I remember the first time that I noticed the moon. It must have been a full moon during the summer, when it appears as a giant orb close to the earth. I was shocked because I thought it was a hole in the sky. How could there be hole in the sky? Later it occurred to me that there must be a hole in the sky. How else would all the spaceships get into outer-space? In the early days of space travel, rockets would just poke a hole in the sky, creating stars, on their way out. But the multitude of stars appearing across the night sky became cause for concern. What would become of the sky? We can’t leave ourselves completely exposed to space! A decision was made to construct a pivotal hole, a portal, which all kinds of spaceships could fit through. The sky could be rolled around to accommodate scheduled launches all over the world. I imagined that one day I could work as an air traffic controller for the moon portal. Stationed in some high-tech, steel tower control room, the jumbo screens flickering with an array of data that looked like a bunch of shooting stars (miniscule tears in the sky), I would have the entire sky and the corresponding operations related to it at my fingertips. The job would entail managing a sophisticated network of multi-lingual communications, while keeping one eye always on the moon, always ready to handle any unanticipated snafus resulting from the complexity of setting this lunar apparatus into motion.

Once the moon was made, the average observer had a looking-glass from which to further contemplate the nature and properties of space: a vast whiteness with a smoggy residue. I thought it was funny how the space that I had imagined differed from what could be observed through the moon. I had envisioned space with a predominately black backdrop. This was the way celestial bodies in picture books were depicted. Perhaps this was to better illustrate their forms. Space, as could be verified by a quick glance through the moon portal, is certainly white. It had been nicknamed the Milky Way, after all.

I also remember learning, in the first grade, that the earth spins. That we have the ability to move the sky goes without saying, but for the earth to spin on its own…that’s preposterous! I didn’t believe it. If the earth spins, why have I never noticed it? Why am I not dizzy? Still, I decided to give my teacher the benefit of the doubt. Perhaps one had to be completely immobile for an extended period to notice the movements of the earth. I tiptoed out onto the playground one day during recess. Positioning myself in a spot far away from all the other kids so as not to be distracted, I lowered my heals firmly to the ground and held my breath. The sky, though dotted with clouds, was not passing me by; I was not thrown off balance; the earth, by all indications, was not moving, not even a little. I decided to continue my investigation into the matter with one final experiment: one Saturday, I would sit, very, very quietly, with the utmost stillness in front of the building where I lived. If, by the end of the day, the building ended up in front me, then I would acquiesce that the earth did indeed spin and would direct my investigative activities towards determining the source of this inexplicable phenomenon. I abandoned my experiment after about an hour, not being able to sit still for as long as was required. No conclusive results could be obtained, but my instinctive sense that the earth did not spin threw the odds in my favor.

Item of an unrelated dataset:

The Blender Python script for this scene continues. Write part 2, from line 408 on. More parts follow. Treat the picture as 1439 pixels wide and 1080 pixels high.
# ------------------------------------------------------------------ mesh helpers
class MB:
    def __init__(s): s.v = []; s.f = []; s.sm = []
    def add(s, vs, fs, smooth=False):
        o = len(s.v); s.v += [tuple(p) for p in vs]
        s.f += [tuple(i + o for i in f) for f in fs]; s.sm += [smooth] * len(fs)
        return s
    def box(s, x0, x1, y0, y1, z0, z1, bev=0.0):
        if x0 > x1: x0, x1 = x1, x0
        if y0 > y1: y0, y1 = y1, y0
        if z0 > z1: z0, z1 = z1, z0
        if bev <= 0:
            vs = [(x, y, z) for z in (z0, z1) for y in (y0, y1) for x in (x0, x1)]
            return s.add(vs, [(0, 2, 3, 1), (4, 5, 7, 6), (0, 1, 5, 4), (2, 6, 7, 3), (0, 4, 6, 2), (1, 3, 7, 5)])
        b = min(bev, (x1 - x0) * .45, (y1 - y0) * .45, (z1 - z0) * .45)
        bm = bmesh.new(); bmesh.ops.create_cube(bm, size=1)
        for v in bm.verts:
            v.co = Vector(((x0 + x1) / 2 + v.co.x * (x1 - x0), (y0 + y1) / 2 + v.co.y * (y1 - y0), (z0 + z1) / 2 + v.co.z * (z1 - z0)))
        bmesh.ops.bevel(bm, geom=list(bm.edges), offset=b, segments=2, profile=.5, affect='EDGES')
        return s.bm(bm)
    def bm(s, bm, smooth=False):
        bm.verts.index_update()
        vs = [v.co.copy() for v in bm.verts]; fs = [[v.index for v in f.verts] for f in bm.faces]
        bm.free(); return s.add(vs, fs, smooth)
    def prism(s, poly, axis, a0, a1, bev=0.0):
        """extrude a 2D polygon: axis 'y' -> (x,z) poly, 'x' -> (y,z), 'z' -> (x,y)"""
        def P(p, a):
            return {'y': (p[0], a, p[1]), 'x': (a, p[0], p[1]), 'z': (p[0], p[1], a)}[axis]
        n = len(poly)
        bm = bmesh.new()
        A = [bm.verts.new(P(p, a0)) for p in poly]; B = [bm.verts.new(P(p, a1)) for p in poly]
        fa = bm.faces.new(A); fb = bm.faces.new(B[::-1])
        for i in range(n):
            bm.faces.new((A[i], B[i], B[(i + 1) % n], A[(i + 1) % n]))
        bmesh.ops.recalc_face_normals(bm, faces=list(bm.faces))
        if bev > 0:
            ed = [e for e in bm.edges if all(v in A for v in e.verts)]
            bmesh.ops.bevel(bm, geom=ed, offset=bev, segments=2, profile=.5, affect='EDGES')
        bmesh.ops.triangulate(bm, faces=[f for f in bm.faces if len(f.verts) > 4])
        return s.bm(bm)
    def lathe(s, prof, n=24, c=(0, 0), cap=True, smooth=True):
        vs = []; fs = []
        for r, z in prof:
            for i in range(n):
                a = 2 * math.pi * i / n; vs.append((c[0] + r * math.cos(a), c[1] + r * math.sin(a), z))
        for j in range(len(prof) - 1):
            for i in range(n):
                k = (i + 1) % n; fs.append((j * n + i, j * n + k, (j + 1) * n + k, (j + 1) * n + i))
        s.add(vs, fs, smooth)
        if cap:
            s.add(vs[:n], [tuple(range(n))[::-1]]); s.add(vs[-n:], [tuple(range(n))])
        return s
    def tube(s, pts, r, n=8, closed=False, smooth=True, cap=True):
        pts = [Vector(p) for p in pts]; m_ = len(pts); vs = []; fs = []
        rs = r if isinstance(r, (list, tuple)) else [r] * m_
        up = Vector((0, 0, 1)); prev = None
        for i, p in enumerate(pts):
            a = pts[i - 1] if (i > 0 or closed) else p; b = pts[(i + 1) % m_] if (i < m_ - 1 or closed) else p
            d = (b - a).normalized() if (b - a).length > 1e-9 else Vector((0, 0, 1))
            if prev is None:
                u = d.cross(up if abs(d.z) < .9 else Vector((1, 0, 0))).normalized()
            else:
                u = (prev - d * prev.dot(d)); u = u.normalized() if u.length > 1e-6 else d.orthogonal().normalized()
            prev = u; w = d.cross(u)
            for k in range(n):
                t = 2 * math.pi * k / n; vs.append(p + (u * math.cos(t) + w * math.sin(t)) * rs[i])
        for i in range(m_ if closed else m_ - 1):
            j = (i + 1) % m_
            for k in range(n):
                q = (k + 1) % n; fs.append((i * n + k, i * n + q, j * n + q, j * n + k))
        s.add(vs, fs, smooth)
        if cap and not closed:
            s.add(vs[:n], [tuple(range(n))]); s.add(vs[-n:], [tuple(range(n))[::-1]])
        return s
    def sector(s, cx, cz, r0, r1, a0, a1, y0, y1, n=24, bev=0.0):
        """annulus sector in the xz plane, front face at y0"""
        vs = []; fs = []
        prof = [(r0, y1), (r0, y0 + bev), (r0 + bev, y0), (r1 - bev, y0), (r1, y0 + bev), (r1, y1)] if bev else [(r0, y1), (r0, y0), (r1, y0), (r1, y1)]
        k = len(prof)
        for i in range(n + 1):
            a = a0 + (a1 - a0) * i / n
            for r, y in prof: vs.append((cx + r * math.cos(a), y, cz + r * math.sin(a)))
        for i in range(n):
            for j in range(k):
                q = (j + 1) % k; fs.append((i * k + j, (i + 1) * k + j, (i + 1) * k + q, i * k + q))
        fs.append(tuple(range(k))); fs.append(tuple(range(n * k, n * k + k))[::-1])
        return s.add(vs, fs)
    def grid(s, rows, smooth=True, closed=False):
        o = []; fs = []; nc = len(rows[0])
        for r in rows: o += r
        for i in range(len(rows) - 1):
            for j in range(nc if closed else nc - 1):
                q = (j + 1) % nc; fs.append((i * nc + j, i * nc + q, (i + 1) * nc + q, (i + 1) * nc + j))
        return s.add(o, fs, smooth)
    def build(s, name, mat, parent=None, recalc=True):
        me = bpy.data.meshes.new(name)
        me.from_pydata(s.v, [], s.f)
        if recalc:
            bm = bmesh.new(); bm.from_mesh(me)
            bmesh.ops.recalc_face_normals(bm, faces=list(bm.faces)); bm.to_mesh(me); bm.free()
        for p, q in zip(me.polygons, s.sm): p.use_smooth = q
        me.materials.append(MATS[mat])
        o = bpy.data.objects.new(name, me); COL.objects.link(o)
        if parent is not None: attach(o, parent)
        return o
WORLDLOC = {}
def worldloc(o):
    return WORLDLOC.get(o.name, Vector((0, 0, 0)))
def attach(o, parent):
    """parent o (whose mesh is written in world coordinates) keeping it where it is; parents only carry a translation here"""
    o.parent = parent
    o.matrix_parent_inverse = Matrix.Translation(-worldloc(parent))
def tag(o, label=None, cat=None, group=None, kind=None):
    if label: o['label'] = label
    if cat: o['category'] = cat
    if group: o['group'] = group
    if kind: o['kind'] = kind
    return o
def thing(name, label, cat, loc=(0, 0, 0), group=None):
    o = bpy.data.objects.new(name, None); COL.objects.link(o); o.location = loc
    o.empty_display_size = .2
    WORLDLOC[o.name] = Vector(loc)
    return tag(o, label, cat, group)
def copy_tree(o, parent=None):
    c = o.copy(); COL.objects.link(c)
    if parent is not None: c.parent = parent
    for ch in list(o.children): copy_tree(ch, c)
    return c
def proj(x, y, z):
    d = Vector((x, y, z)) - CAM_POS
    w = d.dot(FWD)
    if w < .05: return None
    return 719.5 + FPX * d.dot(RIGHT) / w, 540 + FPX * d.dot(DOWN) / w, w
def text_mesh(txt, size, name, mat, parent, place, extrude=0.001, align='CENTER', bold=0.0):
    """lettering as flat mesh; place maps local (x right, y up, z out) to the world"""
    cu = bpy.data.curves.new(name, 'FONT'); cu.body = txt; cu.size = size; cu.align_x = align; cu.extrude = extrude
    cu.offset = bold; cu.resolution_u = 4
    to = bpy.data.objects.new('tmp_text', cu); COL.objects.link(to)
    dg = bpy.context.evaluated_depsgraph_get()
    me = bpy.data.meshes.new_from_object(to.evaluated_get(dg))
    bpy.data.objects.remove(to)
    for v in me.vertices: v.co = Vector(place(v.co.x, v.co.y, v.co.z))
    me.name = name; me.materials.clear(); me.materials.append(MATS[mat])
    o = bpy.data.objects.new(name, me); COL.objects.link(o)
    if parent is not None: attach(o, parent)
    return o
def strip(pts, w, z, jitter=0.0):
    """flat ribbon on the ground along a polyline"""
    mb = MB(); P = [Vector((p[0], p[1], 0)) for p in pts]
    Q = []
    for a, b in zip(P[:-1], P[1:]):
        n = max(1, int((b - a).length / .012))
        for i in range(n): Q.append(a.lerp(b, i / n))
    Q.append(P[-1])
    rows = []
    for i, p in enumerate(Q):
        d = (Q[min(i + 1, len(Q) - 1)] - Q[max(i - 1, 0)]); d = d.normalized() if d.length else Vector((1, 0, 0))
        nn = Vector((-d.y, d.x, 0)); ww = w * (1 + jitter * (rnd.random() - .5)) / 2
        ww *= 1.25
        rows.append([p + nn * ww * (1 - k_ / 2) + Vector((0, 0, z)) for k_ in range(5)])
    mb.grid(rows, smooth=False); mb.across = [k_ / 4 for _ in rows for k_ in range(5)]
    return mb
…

It’s obvious now that there was a crucial piece of data missing. In explaining that the earth spins, my first grade teacher neglected to mention that it spins around an axis through the north and south poles. Common sense will lead one to deduce that if the earth spins, it must spin around something. Without complete information, it’s only natural for a first-grader to infer that she is the axis around which the earth spins.

I consider my efforts described above to be in keeping with the strictest principles and practices of the scientific method. I based my assumptions on all of the information that was available to me at the time. I tested the hypotheses to the best of my ability, and I separated useful information from that which was seemingly useless. I discarded, for example, evidence that the earth does move by quaking, as was demonstrated by the rolling undulations experienced during story hour in the first grade classroom. I attributed this as a local occurrence, not having anything to do with the machinations of the earth as a whole. There was, in addition, something called an eclipse. As it was explained, an eclipse happens when the moon is placed in front of the sun and obscures the light from the sun, casting a shadow over a particular point on earth…or something like that. I deemed it impossible for the moon, as a portal, to be able to obscure any kind of light shining through outer space, and so attributed the eclipse to some kind of magic trick devised by scientists for their amusement. In short, I believe my methods and conclusions to have been logical.

Clearly such insular and closed paths as those paved by logic cannot possibly lead to something as elusive as the truth. Revelation! Inspiration! These are the paths that unfold into the unknown, and more likely, towards something better resembling the truth. If there is any such thing at all, the truth is likely to be apprehended through a kind of disturbance, an epiphany, which propels one further into unknown territory. While it has now been proven to my satisfaction that the moon is not a hole in the sky, and that the earth does, in fact, spin, there is no evidence to suggest that the currently held conjectures are any more permanent or accurate. And so, onward I go, in the only way I know how, shaping the universe in the form of my imagination.